BWI and FIFPRO organise Migrant Workers’ Cup in Qatar
A few months before Qatar hosts the 2022 FIFA World Cup, BWI and FIFPRO on 30 March organised a friendly football cup to celebrate migrant workers and to recognise their efforts in making their global dream of equal labour rights possible.
Dubbed as the “Migrant Workers’ Cup,” migrant workers who built the stadia and provided other services took the stage and played football with professional football players and young trade union leaders to celebrate labour and sports as levers for permanent social change.
In front of guests from trade unions, civil society and human rights and football associations, four teams of migrant workers, footballers and young unionists celebrated equality and solidarity, and engaged in friendly competition to raise the Workers’ Cup trophy.
Since the World Cup was awarded to Qatar in 2010, millions of migrant workers toiled in construction work to build the tournament’s massive infrastructure, and ensured the World Cup could be staged. Construction workers were the focus of global campaigns for decent work as they represent 45 percent of the migrant workforce in Qatar. They came from India, Nepal, Bangladesh, the Philippines, Pakistan, and several countries in Southeast Asia and Africa. They tried to escape the poverty in their home countries and, long after the games are over, will continue to be part of Qatar’s labour force.
For more than a decade, BWI has campaigned for their rights. Since 2016, through the cooperation of the Supreme Committee for Delivery and Legacy (SC), the delivery agency for the 2022 FIFA World Cup, joint health and safety inspections and workers’ voices programmes were allowed. BWI has witnessed the progress and positive impact that the reforms have brought to the construction workers who built the 2022 World Cup infrastructure. The reforms introduced by the State of Qatar are meant to expand the rights of and protections for the country’s entire migrant workforce, representing about 95 percent of Qatar’s population.
However, there are still remaining gaps and challenges in fully implementing the reforms. BWI and other stakeholders feel that a new and ground-breaking step is needed to protect the fundamental rights of workers. This is the aim of the proposal to establish the Migrant Workers’ Centre in Qatar.
“It is now time that progress made in World Cup stadia takes root across the country. For many years now, BWI has been campaigning for decent work for migrant workers in Qatar. It will continue to do so even after the spotlight of the World Cup has turned to another host country. The legacy of World Cup can only live on in the protections, freedoms and conditions of migrant workers in Qatar. A Migrant Workers’ Centre is a concrete step to make it happen,” said Ambet Yuson, BWI General Secretary.

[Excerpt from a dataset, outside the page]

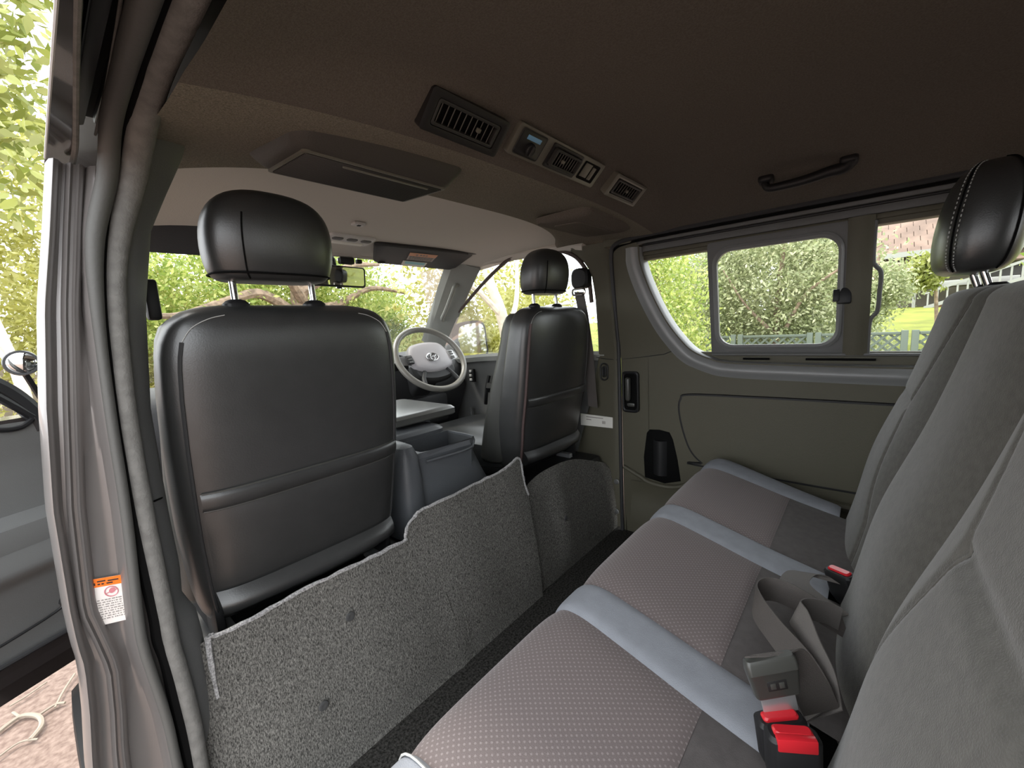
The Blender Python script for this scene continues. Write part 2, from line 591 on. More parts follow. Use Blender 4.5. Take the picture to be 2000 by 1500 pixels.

Commenting on the events, Dietmar Schäfers, BWI Deputy President and Chair of the Working Group on Sports, called on FIFA to take responsibility for ensuring the World Cup’s labour rights legacy. “Turning the World Cup’s spotlight on Qatar means bearing the responsibilities of all the human rights obligations that come along with it. It increased public awareness and encouraged the stakeholders’ more active engagement on sports as a driving force to further advance human and labour rights. Now it the time to secure our gains through the protection and organisation of workers from below.”